Choice and Competition in the Classroom

But it’s not just the loss of resources that Sampson said hurts minority students in this era of school choice. It’s the loss of opportunity for a child to compete, Sampson said, and overcome the racism and the inferiority they’re taught by society.

“When you grow up next door to a kid, or in the next classroom or the next row in a classroom, and you’re a black kid and you’re doing better in class than that white kid, then you start to question whether or not you are inherently inferior,” Sampson explained.

“You realize that you can do just as well as this white kid,” he said. “That dispels that self-hatred, and that’s critical in our society.”

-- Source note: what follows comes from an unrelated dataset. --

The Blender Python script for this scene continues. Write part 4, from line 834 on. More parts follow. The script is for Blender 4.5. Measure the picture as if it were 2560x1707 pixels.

That’s what black Clevelanders wanted in the 1960s, Forbes said, a mixing of races in schools that would help all children learn they were more alike than different.

But Forbes said the city’s first experience with school choice—the white flight of the Civil Rights era-- is still evident in Cleveland public schools today.

Did Integration Work?

The current state of the district makes it difficult for Forbes to believe that minority students are any better off than they were when he attended a segregated Memphis school during his youth, either because of the Supreme Court’s 1954 Brown versus Board of Education decision that ended legal segregation in public schools, or the fight he helped lead for integration.

“It didn’t work,” Forbes said of Cleveland’s desegregation struggle. “If I had to do it again, I would not have done it.”

“But this was part of the times,” he went on. “It was happening all over the country. Education was at an apex and that was what black folks demanded, but we did not get…we got the Supreme Court decisions. We got those things, but when you look back at it, it is what it is.”

Gordon disagreed with both Sampson and Forbes. With Sampson on the outcomes Cleveland children are achieving, and with Forbes on the success of the city’s Civil Rights struggles.

“Have we achieved the outcome yet that we desire for every kid? No,” he said. “I would say that the system that I’m running is not yet what I want for every child, a black child, a white child, a Hispanic child.”

“But,” he added, “we are actively working on it because of the really tough decisions that George Forbes and his peers made decades ago.”

Gordon said choice works for Cleveland, but the legacy of segregation, of inequity in the school system is a battle the district could face for years to come.